Rediscovering Richmond's sports past
Brooks Smith has discovered that the first cricket games on record in America were in Richmond.
Farrar: Brooks Smith has been rediscovering Richmond's sports history. A few weeks ago, Brooks, we talked about the game of quoits, which we thought was the oldest sport, oldest game ever played in Richmond.
Smith: That's right. I thought we took it to the bottom of the trough, a sport that dates back to 1788 or so, and lo and behold, I find that there's an even older sport here in Richmond. Can you guess what it is?
Farrar: Hmm. I'm stumped. What is it?
Smith: Cricket, the English game of cricket that expanded with the British empire to some hundred nations, also expanded here to America, and we lay claim to two superlatives that I had no idea we could claim, until doing this research: the first recorded game of cricket in the New World and the oldest organized cricket club in America.
Farrar: No kidding. Well, how old is old?
Smith: Well, here in the first superlative category, we have to go the secret diaries of William Byrd II, who was the founder of Richmond. In his diaries, dating back all the way to May 6th, 1709, we have an entry about rising early at 6 a.m. and going out to play cricket with a few of his friends.
My favorite entry, though, is from about a year later, March 28th, 1710, he talks about rising at ten o'clock and going to play cricket, 'played three for a crown, won one, lost two, played billiards til dinner, ate boiled pork and then played more cricket until dark.' Here's a zinger, though, his journal entry ended as follows: 'This was my birthday, on which I am 36 years old, and I bless God for granting me so many years. I wish I had spent them better.'
Farrar: It sounded like he was playing a lot of cricket.

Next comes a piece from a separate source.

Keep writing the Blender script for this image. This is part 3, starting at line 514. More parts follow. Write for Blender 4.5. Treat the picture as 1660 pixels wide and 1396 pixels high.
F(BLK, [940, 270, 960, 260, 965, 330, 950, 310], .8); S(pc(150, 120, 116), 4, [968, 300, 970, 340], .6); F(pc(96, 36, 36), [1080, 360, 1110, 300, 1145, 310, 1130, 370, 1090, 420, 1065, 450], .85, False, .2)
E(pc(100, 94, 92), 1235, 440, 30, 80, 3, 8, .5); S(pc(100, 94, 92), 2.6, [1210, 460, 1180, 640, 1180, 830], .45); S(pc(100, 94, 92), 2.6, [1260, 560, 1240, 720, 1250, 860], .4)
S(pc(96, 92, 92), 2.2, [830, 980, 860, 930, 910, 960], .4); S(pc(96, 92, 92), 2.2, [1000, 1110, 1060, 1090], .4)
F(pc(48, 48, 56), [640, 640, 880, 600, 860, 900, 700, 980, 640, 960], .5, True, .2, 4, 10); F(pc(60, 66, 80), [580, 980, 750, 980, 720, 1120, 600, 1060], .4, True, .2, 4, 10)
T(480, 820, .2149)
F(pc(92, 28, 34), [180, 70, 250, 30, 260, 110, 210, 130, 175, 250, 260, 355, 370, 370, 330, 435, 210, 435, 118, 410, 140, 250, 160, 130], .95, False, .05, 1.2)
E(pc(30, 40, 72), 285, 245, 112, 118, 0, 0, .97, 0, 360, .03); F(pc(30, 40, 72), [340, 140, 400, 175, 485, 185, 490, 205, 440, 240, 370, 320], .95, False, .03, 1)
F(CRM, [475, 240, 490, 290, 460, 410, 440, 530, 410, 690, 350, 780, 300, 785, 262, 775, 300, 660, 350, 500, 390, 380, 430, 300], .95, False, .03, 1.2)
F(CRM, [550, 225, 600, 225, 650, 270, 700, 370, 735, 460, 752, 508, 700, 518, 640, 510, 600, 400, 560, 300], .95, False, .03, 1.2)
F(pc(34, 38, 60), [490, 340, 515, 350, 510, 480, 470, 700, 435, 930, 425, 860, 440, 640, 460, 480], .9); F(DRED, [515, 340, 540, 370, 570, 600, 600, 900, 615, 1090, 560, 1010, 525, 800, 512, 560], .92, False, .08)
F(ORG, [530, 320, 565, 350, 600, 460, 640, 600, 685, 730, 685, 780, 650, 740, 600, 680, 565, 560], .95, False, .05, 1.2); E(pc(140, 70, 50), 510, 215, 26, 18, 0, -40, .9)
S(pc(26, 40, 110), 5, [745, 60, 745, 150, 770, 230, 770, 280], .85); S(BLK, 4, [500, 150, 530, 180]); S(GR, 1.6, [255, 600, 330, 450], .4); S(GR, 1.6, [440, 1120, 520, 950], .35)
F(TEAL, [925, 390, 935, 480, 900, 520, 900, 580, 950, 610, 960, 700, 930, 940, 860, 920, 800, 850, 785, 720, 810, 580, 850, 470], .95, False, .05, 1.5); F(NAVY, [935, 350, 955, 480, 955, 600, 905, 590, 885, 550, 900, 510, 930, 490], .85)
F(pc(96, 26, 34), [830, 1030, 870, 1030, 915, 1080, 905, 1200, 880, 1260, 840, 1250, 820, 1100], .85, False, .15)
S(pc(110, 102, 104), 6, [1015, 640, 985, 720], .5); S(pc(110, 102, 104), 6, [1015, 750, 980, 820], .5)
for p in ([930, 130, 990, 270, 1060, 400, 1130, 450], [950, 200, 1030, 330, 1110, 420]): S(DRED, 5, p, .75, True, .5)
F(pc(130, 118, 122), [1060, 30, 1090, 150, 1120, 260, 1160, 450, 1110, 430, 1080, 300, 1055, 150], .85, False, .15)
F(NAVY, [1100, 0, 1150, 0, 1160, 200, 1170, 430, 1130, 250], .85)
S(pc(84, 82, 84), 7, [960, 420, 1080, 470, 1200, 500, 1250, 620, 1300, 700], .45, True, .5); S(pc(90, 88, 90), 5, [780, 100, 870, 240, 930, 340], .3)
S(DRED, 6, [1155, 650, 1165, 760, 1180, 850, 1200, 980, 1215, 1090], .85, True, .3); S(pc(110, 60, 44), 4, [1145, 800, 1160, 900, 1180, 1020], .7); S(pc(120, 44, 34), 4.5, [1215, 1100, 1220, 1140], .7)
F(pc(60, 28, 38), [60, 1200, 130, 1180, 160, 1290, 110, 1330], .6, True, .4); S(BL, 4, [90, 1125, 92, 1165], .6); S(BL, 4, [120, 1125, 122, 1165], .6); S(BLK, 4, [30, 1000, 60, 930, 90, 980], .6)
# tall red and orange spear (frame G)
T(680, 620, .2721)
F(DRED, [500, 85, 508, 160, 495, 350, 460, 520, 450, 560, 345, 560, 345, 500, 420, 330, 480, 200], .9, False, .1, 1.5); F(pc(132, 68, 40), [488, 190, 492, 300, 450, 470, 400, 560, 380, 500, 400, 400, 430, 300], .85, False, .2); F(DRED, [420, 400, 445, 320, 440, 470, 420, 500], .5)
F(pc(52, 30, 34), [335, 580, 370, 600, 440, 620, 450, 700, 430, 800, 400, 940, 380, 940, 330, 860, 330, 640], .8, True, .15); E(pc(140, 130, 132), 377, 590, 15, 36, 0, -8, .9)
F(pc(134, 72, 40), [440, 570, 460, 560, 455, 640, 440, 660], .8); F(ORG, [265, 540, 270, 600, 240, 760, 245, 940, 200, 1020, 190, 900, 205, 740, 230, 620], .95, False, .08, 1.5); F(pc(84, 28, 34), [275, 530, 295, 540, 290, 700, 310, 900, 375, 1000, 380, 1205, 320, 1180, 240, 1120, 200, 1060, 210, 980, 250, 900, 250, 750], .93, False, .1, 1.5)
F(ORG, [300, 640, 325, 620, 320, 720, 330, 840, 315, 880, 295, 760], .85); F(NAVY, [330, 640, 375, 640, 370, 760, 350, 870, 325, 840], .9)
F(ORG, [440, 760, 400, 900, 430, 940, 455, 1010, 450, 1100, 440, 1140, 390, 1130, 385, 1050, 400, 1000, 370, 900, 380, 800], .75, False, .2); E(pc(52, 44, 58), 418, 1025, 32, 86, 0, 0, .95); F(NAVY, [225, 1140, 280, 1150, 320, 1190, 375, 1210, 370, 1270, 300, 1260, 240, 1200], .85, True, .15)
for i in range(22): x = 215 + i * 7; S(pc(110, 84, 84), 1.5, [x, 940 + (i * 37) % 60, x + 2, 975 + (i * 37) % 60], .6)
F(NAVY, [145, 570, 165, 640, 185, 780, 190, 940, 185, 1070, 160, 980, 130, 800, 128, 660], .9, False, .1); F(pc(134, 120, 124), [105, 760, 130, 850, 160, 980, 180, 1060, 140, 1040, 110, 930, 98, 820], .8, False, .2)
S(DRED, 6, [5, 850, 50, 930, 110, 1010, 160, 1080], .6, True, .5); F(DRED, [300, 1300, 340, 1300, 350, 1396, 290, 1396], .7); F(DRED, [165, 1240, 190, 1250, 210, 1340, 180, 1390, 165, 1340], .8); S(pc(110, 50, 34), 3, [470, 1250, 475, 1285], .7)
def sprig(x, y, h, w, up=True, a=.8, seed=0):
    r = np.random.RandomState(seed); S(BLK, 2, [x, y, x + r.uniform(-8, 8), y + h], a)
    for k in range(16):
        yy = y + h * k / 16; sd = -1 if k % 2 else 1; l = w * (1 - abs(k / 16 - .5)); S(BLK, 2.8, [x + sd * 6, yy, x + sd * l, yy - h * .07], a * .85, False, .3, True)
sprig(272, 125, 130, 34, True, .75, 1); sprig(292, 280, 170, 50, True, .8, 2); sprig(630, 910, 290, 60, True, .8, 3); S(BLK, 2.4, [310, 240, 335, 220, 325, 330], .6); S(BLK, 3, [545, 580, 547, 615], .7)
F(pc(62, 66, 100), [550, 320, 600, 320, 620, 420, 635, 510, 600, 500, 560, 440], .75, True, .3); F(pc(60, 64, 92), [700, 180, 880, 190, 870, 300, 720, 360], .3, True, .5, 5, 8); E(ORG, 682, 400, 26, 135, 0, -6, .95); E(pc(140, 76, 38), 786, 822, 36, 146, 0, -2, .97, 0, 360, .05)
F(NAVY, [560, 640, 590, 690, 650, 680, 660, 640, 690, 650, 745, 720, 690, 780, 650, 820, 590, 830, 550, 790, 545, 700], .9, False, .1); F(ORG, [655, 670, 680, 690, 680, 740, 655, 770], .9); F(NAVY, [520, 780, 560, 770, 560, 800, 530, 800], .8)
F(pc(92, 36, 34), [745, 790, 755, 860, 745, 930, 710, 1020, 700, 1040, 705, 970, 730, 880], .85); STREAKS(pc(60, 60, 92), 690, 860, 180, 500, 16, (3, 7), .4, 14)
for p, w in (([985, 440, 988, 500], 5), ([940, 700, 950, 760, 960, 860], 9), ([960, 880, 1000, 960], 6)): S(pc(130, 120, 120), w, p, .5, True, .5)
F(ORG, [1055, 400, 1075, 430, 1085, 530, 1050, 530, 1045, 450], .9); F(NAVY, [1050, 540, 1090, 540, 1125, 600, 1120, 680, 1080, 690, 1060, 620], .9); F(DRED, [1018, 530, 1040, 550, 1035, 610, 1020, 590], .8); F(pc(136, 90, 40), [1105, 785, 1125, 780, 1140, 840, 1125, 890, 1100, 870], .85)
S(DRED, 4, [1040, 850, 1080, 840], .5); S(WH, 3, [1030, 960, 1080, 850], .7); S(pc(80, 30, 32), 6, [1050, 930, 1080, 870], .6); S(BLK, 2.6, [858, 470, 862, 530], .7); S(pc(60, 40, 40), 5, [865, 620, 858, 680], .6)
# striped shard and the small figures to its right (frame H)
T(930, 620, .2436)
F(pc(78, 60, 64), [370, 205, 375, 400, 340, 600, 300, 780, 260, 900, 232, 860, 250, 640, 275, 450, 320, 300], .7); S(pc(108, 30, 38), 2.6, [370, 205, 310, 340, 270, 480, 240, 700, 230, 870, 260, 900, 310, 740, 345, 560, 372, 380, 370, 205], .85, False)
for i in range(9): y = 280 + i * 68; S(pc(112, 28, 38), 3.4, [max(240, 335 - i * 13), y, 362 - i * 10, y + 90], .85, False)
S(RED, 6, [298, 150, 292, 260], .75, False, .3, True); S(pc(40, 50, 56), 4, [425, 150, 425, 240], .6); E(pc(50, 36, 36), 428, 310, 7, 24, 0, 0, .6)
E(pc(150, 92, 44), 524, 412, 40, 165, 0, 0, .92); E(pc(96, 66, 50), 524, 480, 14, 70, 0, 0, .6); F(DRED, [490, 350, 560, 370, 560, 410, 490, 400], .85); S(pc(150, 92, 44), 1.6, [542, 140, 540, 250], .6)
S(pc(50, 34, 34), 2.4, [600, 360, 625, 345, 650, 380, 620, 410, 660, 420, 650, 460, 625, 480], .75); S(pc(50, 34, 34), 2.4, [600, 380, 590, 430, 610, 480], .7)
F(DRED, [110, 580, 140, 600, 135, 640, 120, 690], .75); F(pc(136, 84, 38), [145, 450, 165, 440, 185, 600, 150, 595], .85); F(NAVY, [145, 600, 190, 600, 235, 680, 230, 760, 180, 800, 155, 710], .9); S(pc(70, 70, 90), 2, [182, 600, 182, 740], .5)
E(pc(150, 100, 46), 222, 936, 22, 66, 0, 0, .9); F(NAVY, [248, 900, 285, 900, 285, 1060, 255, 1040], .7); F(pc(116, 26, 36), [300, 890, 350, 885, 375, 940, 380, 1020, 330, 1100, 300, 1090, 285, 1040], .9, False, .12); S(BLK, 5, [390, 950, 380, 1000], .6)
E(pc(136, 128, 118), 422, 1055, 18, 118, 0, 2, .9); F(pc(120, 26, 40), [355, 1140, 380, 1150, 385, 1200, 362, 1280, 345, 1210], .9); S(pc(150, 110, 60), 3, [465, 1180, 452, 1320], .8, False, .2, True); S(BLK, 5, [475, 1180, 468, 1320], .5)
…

Smith: Exactly right. So in the category of the second superlative, the oldest team, or oldest evidence at least, comes from Rules and Articles of Incorporation of the Richmond Cricket Club, which dates back to 1795 and is housed at the Library of Virginia. I might add that there were some fastidious rules of the old club, denominated fourteen players, each had to pay a dollar to join the club, and if they missed four days of practice, they were each fined twenty-five cents.
Farrar: Well, do we have any famous cricket players that we know about?
Smith: Alas, no, you know in quoits we had that dear old story of Chief Justice John Marshall being the official judge of all competitions. In cricket, we have nothing like that other than William Byrd's love of the game. And I should say in America today, of course, cricket is fairly incongrous, but it is considered to be the second most popular game in the world, probably second only to world soccer, and as you and I were talking before starting the recording, some say that cricket was the origin of baseball, and I'm not sure if that's true or not, but it's certainly a bat-and-ball game and it's given rise to any number of fair-to-middling alternatives.
Farrar: There was also a game called roundball, which some say was closer to our modern game of baseball, but as you say, they're both bat-and-ball games, and certainly some similarities.
Smith: My favorite line from the league of one-liners involving cricket is ascribed to Lord Mancroft, and he said, apparently, 'cricket, a game which the English, not being spiritual people, have invented to give themselves some conception of eternity.'
Farrar: All right, well, any final notes? We have a few seconds.
Smith: Well, I understand that we do have some cricket teams alive and well here in Richmond today; they are part of a mid-Atlantic cricket circuit and these are amateur teams, of course, but I guess if you're out there listening and want to see a game of cricket, just google it and I imagine there's a game somewhere in a neighborhood near you.
Farrar: Thanks to Brooks Smith, rediscovering Richmond.